SpaceX IPO draws historic demand from foreign investors as orders top $250 billion
The largest IPO in history is pulling in global capital at an unprecedented pace, but forex markets may barely notice
SpaceX is about to go public, and the world’s investors are tripping over each other to get in. Orders for the company’s initial public offering have surpassed $250 billion against a $75 billion raise, making it roughly 3.5 to 4 times oversubscribed.
That would make it the largest IPO in history, dethroning Saudi Aramco’s 2019 record. And a significant chunk of that demand is coming from outside the United States.
A global scramble for shares
European investors, particularly from Germany and France, have placed substantial orders. Gulf sovereign wealth funds are in the mix too, alongside buyers from Singapore and South Korea.
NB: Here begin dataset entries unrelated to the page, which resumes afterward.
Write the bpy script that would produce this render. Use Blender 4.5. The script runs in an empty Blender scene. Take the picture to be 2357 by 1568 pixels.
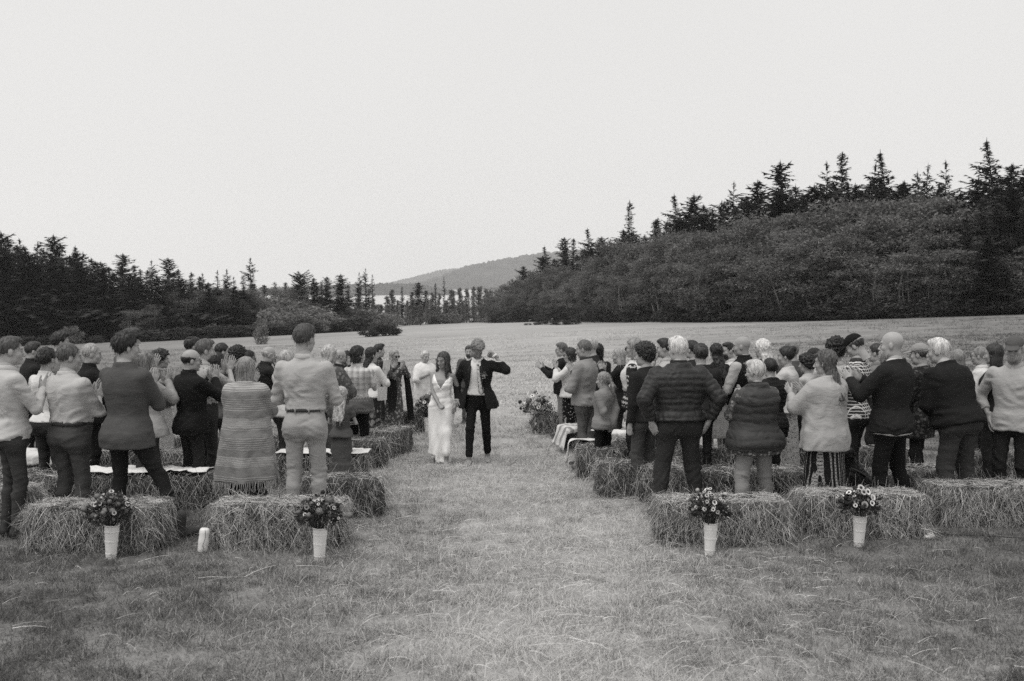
import bpy, math, random
import numpy as np
from mathutils import Vector, Matrix

# ------------------------------------------------------------------ camera, sky, sun, exposure
scene = bpy.context.scene
COL = scene.collection
R = math.radians
FPX = 2291.0          # 35 mm lens on a 36 mm sensor, expressed for a 2357 px wide picture
EYE = 1.95
PITCH = math.atan(144.0 / FPX)

cam_data = bpy.data.cameras.new("camera")
cam = bpy.data.objects.new("camera", cam_data)
COL.objects.link(cam)
cam.location = (0, 0, EYE)
cam.rotation_euler = (R(90) - PITCH, 0, 0)
cam_data.lens = 35.0
cam_data.sensor_width = 36.0
cam_data.clip_start = 0.1
cam_data.clip_end = 20000
cam_data.dof.use_dof = True
cam_data.dof.focus_distance = 13.0
cam_data.dof.aperture_fstop = 3.2
scene.camera = cam

SUN_EL, SUN_AZ = R(66), R(225)      # azimuth measured from +Y towards +X: behind the camera, to the left
world = bpy.data.worlds.new("World")
scene.world = world
world.use_nodes = True
wn, wl = world.node_tree.nodes, world.node_tree.links
wn.clear()
w_out = wn.new("ShaderNodeOutputWorld")
w_bg = wn.new("ShaderNodeBackground")
w_sky = wn.new("ShaderNodeTexSky")
w_sky.sky_type = 'NISHITA'
w_sky.sun_disc = False
w_sky.sun_elevation = SUN_EL
w_sky.sun_rotation = SUN_AZ
w_sky.air_density = 1.0
w_sky.dust_density = 4.0
w_bw = wn.new("ShaderNodeRGBToBW")
w_mix = wn.new("ShaderNodeMix"); w_mix.data_type = 'RGBA'
w_mix.inputs[0].default_value = 0.90               # thick even cloud over the clear sky
w_cloud = wn.new("ShaderNodeMix"); w_cloud.data_type = 'RGBA'
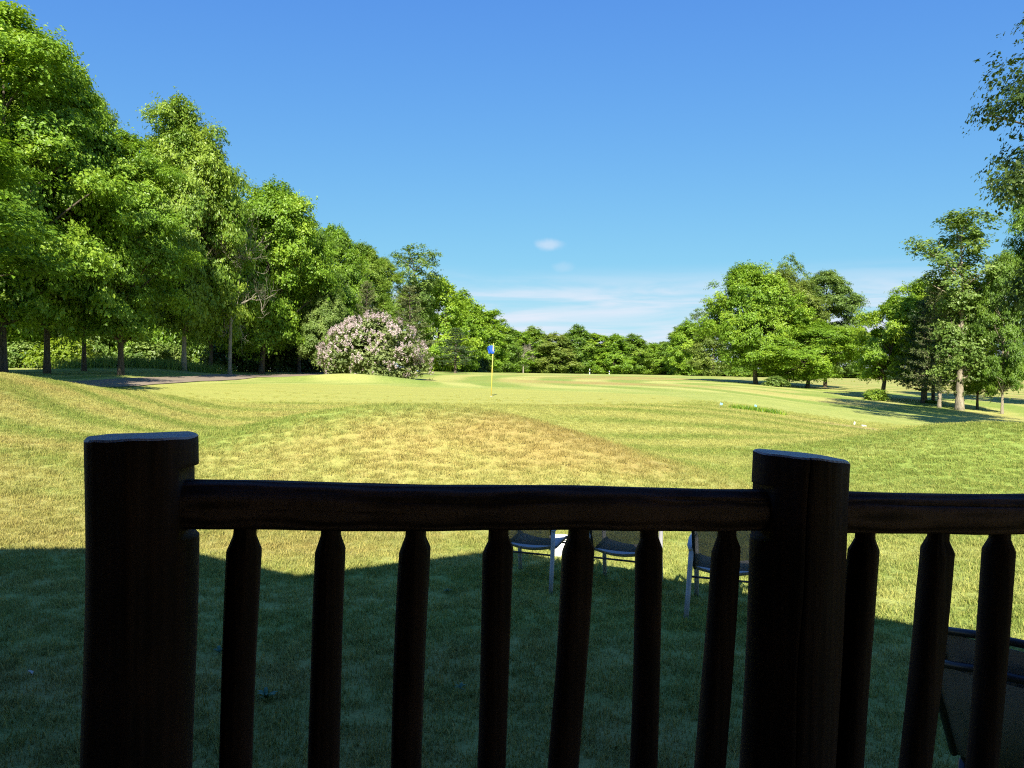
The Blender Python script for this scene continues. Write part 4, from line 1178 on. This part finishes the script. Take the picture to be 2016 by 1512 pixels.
# balusters: (px of neck, px at the picture bottom, px width)
def baluster(pxn, pxb, wpx, seed, rail_z, reach=None):
    rng = np.random.RandomState(seed); ph = rng.rand(8) * 6.283
    p1 = loc(pxn, 1085); p2 = loc(pxb, 1512)
    dist = (R_M @ p1).y
    r = wpx / F * dist / 2
    zt = rail_z + 0.035
    n = 20
    axx = lambda z: p1.x + (p2.x - p1.x) * (p1.z - z) / (p1.z - p2.z)
    zs = [0.10, 0.115, 0.15] + list(np.arange(0.19, p1.z - 0.004, 0.04)) + [p1.z, p1.z + 0.004, p1.z + 0.028 + 0.006 * rng.rand(), zt]
    sc = []
    for z in zs:
        if z <= 0.101: s_ = 0.55
        elif z < 0.14: s_ = 0.6
        elif z <= p1.z: s_ = 1.0
        elif z <= p1.z + 0.005: s_ = 0.985
        elif z < zt: s_ = 0.66
        else: s_ = 0.62
        sc.append(s_)
    fac = [(rng.rand() * 6.283, 0.90 + 0.06 * rng.rand()) for _ in range(3)] + [(-1.57 + 0.5 * rng.normal(), 0.9)]
    V = []
    for z, s_ in zip(zs, sc):
        bow = 0.006 * math.sin((z - 0.1) * 3.6 + ph[0])
        for k in range(n):
            th = 6.2832 * k / n
            rr = r * s_ * (1 + 0.035 * math.sin(2 * th + ph[1] + z * 2) + 0.02 * math.sin(3 * th + ph[2] - z * 4) + 0.04 * math.sin(z * 6 + ph[3]))
            for fa, fd in fac:
                c = math.cos(th - fa - 0.25 * math.sin(z * 4 + ph[5]))
                if c > 0: rr = min(rr, r * s_ * fd / c)
            V.append((axx(z) + bow + rr * math.cos(th), rr * math.sin(th), z + (0.006 * math.sin(th + ph[4]) if p1.z - 0.01 < z < p1.z + 0.03 else 0)))
    Fc = []
    for i in range(len(zs) - 1):
        for k in range(n):
            k2 = (k + 1) % n; Fc.append((i * n + k, i * n + k2, (i + 1) * n + k2, (i + 1) * n + k))
    mb = MB(); mb.add(V, Fc, 0, True)
    for i_, f in enumerate(mb.f):
        if (len(zs) - 4) <= i_ // n: mb.sm[i_] = False
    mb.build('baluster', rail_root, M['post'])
for i, (a, b, w) in enumerate(((484, 468, 64), (655, 635, 60), (821, 803, 60), (983, 963, 61), (1132, 1107, 62), (1276, 1262, 57), (1424, 1399, 60))):
    t = (a - 352) / (1535 - 352); baluster(a, b, w, 40 + i, (zrl + (zrr - zrl) * t) - 0.047)
for i, (a, b, w) in enumerate(((1706, 1668, 59), (1839, 1800, 60), (1966, 1928, 57), (2092, 2052, 58), (2215, 2170, 58))):
    baluster(a, b, w, 60 + i, rr_a.z - 0.044)

# ------------------------------------------------------------------ patio chairs
def mat_sling(name, col, alpha):
    m, nt = new_mat(name); t = NT(nt)
    o = t.coord('Object')
    w1 = t.n.new('ShaderNodeTexWave'); w1.bands_direction = 'X'; w1.inputs['Scale'].default_value = 90.0; t.l.new(o, w1.inputs['Vector'])
    n = t.noise(o, 7.0, 3.0)
    k = t.math('ADD', t.math('MULTIPLY', w1.outputs['Fac'], 0.4), t.math('MULTIPLY', n, 0.6))
    c = t.mix(k, tuple(x * 0.75 for x in col), tuple(x * 1.25 for x in col))
    b = t.principled(c, 0.8, None, 0.2)
    tr = t.n.new('ShaderNodeBsdfTransparent')
    mx = t.n.new('ShaderNodeMixShader'); mx.inputs[0].default_value = alpha
    t.l.new(tr.outputs[0], mx.inputs[1]); t.l.new(b, mx.inputs[2])
    t.out(mx.outputs[0])
    return m
M['sling'] = mat_sling('woven_sling', (0.22, 0.205, 0.18), 0.72)
M['sling_seat'] = mat_sling('woven_sling_seat', (0.40, 0.375, 0.345), 1.0)
M['sling_dark'] = mat_sling('woven_sling_olive', (0.22, 0.21, 0.185), 0.97)
def sheet(name, rows, parent, mat, thick=0.004):
    nu = len(rows[0]); V = [p for r_ in rows for p in r_]
    Fc = [(j * nu + i, j * nu + i + 1, (j + 1) * nu + i + 1, (j + 1) * nu + i) for j in range(len(rows) - 1) for i in range(nu - 1)]
    o = link(name, np_mesh(name, V, Fc, None, True), parent, [mat])
    so = o.modifiers.new('thick', 'SOLIDIFY'); so.thickness = thick
    return o
def make_chair(label, x, y, th, back_h=0.92, dz=0.0, tilt=0.0, seat_m='sling_seat', back_m='sling', grp='sling chairs facing the green', legm='metal_grey', rec=0.0, big=1.0, arms=True):
    root = empty('patio_chair', (x, y, tz(x, y) + dz), -R(th))
    root.rotation_euler[0] = R(tilt); root.scale = (big, big, big)
    tag(root, label, 'chair', grp)
    hw = 0.25
    prof = [(-0.40 - rec, back_h), (-0.345 - rec * 0.66, back_h - 0.16), (-0.29 - rec * 0.3, back_h - 0.33), (-0.25, 0.48), (-0.225, 0.41), (-0.18, 0.375), (-0.10, 0.375), (0.05, 0.395), (0.18, 0.412), (0.25, 0.405), (0.275, 0.38)]
    sl = 0.0 if arms else 0.15
    prof = [(a, b - sl * min(1.0, i / 4)) for i, (a, b) in enumerate(prof)]
    for s in (-1, 1):
        mb = MB(); mb.tube([(s * hw, a, b) for a, b in prof[:6]], 0.0135, 8)
        mb.build('back_upright', root, M['metal_dark'])
        mb = MB(); mb.tube([(s * hw, a, b) for a, b in prof[5:]], 0.012, 8); mb.build('seat_rail', root, M['metal_dark'])
        if not arms:
            mb = MB(); mb.tube([(s * 0.262, 0.30, 0.0), (s * 0.262, 0.26, 0.385 - sl)], 0.0135, 8, flat=1.6); mb.build('leg', root, M[legm])
            mb = MB(); mb.tube([(s * 0.262, -0.16, 0.375 - sl), (s * 0.264, -0.20, 0.10), (s * 0.266, -0.24, 0.0)], 0.0145, 8, flat=1.5); mb.build('leg', root, M[legm])
            continue
        mb = MB(); mb.tube([(s * 0.285, 0.30, 0.0), (s * 0.285, 0.27, 0.35), (s * 0.290, 0.255, 0.54), (s * 0.293, 0.22, 0.60), (s * 0.295, 0.14, 0.625), (s * 0.295, -0.10, 0.615), (s * 0.288, -0.24, 0.585), (s * 0.268, -0.295, 0.555)], 0.0135, 8, flat=1.6)
        mb.build('arm', root, M[legm])
        mb = MB(); mb.tube([(s * 0.268, -0.275, 0.57), (s * 0.275, -0.30, 0.42), (s * 0.282, -0.345, 0.22), (s * 0.292, -0.40, 0.0)], 0.0145, 8, flat=1.5)
        mb.build('leg', root, M[legm])
    mb = MB(); mb.tube([(-hw, prof[0][0], prof[0][1]), (-hw * 0.5, prof[0][0] - 0.008, prof[0][1] + 0.012), (hw * 0.5, prof[0][0] - 0.008, prof[0][1] + 0.012), (hw, prof[0][0], prof[0][1])], 0.0135, 8)
    mb.build('top_bar', root, M['metal_dark'])
    cy = -0.315 if arms else -0.19
    mb = MB(); mb.tube([(-0.272, cy, 0.335 - sl), (0.272, cy, 0.335 - sl)], 0.0095, 8); mb.build('cross_bar', root, M['metal_dark'])
    mb = MB(); mb.tube([(-0.28, 0.262, 0.335 - sl), (0.28, 0.262, 0.335 - sl)], 0.0095, 8); mb.build('cross_bar', root, M['metal_dark'])
    us = [i / 8 for i in range(9)]
    def surf(pr, sag):
        return [[(-hw + 2 * hw * u, a - sag * math.sin(math.pi * u) * 0.4, b - sag * math.sin(math.pi * u)) for u in us] for a, b in pr]
    sheet('backrest', surf(prof[:5], 0.012), root, M[back_m])
    sheet('seat', surf(prof[4:], 0.035), root, M[seat_m])
    return root
make_chair('sling chair with small white container behind it, on the shaded lawn edge', 0.256, 7.60, 22)
make_chair('middle sling chair of the three seen under the top rail', 1.093, 7.35, 24)
make_chair('sling chair showing its armrest beside the cracked post', 1.890, 6.71, 20)
make_chair('lower olive sling chair of the stack close to the railing', 2.50, 3.48, 43, 0.74, 0.0, 0.0, 'sling_dark', 'sling_dark', 'stacked sling chairs by the railing', 'metal_dark', 0.30, 1.25, False)
make_chair('upper olive sling chair stacked on another close to the railing', 2.55, 3.53, 43, 0.75, 0.10, 0.0, 'sling_dark', 'sling_dark', 'stacked sling chairs by the railing', 'metal_dark', 0.30, 1.25, False)
def make_container():
    p = at(1103, 1072, 8.6); z = tz(p.x, p.y)
    root = empty('white_container', (p.x, p.y, z)); tag(root, 'small white container standing on the lawn behind the sling chair', 'container')
    mb = MB(); mb.tube([(0, 0, 0), (0, 0, 0.02), (0, 0, 0.2)], [0.085, 0.09, 0.115], 20); mb.build('body', root, M['white'])
    mb = MB(); mb.tube([(0, 0, 0.2), (0, 0, 0.222)], [0.124, 0.124], 20); mb.build('rim', root, M['white'])
make_container()

# ------------------------------------------------------------------ small weeds and a dead leaf on the shaded lawn
def make_weed(px, py, size, n, label):
    Y = (CAM_Z - 0.02) * F / (py - 742.0)
    p = at(px, py, Y); z = tz(p.x, p.y)
    rng = np.random.RandomState(int(px))
    root = empty('broadleaf_weed', (p.x, p.y, z)); tag(root, label, 'weed', 'weeds in the shaded lawn')
    for k in range(n):
        a = k * 2.4 + rng.rand() * 0.5; ln = size * (0.6 + 0.5 * rng.rand()); w = ln * 0.42; rise = 0.25 + 0.6 * rng.rand()
        d = Vector((math.cos(a), math.sin(a), 0)); s = Vector((-d.y, d.x, 0))
        rows = []
        for j in range(5):
            t = j / 4; ww = w * math.sin(math.pi * min(1, 0.12 + t * 0.85)) * 0.5
            c = d * ln * t + Vector((0, 0, 0.02 + ln * rise * math.sin(t * 1.9)))
            rows.append([c - s * ww + Vector((0, 0, ww * 0.3)), c, c + s * ww + Vector((0, 0, ww * 0.3))])
        sheet('leaf', rows, root, M['weed'], 0.001)
M['weed'] = mat_plain('weed_leaf', (0.070, 0.170, 0.075), 0.55, 0.2, 9.0, 0.4)
make_weed(524, 1384, 0.075, 9, 'broad-leaved green weed tight against a baluster in the shaded lawn')
make_weed(432, 1300, 0.055, 7, 'small weed in the shaded lawn beside the first thick post')
make_weed(880, 1176, 0.045, 6, 'tiny weed near the edge of the roof shadow')
make_weed(905, 1368, 0.045, 6, 'small weed between the middle balusters')
p = at(57, 1342, 2.03 * F / (1342 - 735.0)); z = tz(p.x, p.y)
rows = [[Vector((-0.02 + 0.02 * abs(j - 2) / 2, 0.018 * (j - 2), 0.035 + 0.012 * math.sin(j))), Vector((0.0, 0.018 * (j - 2), 0.028)), Vector((0.02 - 0.02 * abs(j - 2) / 2, 0.018 * (j - 2), 0.04))] for j in range(5)]
lf = sheet('fallen_leaf', rows, None, mat_plain('dry_leaf', (0.55, 0.47, 0.33), 0.8), 0.001)
lf.location = (p.x, p.y, z); lf.rotation_euler = (0.1, 0.2, 0.9)
tag(lf, 'pale dry fallen leaf on the shaded lawn beside the thick post', 'leaf')
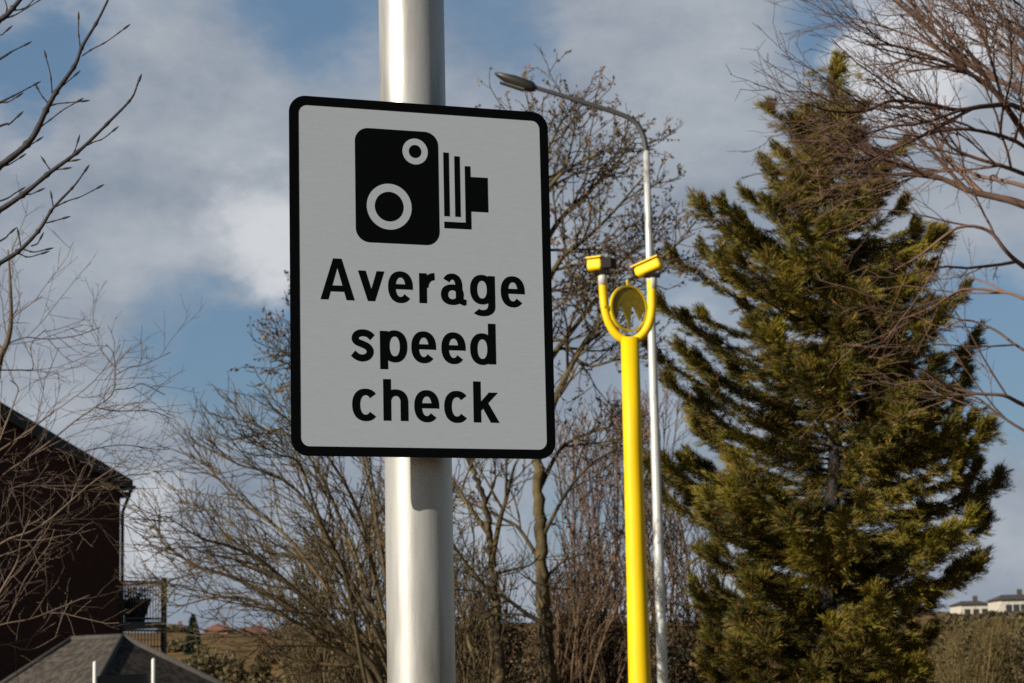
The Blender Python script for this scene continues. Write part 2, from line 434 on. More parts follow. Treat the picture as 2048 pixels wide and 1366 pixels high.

Several individual institutions reportedly submitted orders exceeding $10 billion each.
The IPO, priced at $135 per share, would value SpaceX at somewhere between $1.75 trillion and $1.8 trillion.
Trading is expected to begin on Nasdaq under the ticker SPCX around mid-June 2026, following an S-1 filing submitted in May. Morgan Stanley and Goldman Sachs are handling the underwriting.
Despite the massive international interest, analysts don’t expect a meaningful dollar-buying rush in foreign exchange markets. Most large foreign institutional investors already hold USD reserves specifically earmarked for opportunities like this. South Korea, for example, reported only $1.5 billion in associated dollar purchases, a rounding error compared to the scale of the offering.
Retail gets an unusual seat at the table
SpaceX has set aside 30% of shares for retail investors, a dramatic departure from the typical 5-10% allocation that most large IPOs offer individual buyers.
Tokenized shares will be available through platforms like Bybit and Ondo, creating a bridge between traditional equity markets and the digital asset ecosystem.
SpaceX has reportedly accumulated around 18,712 BTC as a strategic reserve, placing SpaceX among the more prominent corporate Bitcoin holders alongside MicroStrategy and Tesla.
Investors from mainland China and Hong Kong are barred from the IPO due to ITAR restrictions, the International Traffic in Arms Regulations that govern exports of defense-related technology.
What this means for investors
The S-1 filing highlighted an addressable market of $28.5 trillion, a number driven largely by Starlink, SpaceX’s satellite internet division.
If the IPO prices as expected, some analysts have speculated Elon Musk could become the first trillionaire on paper.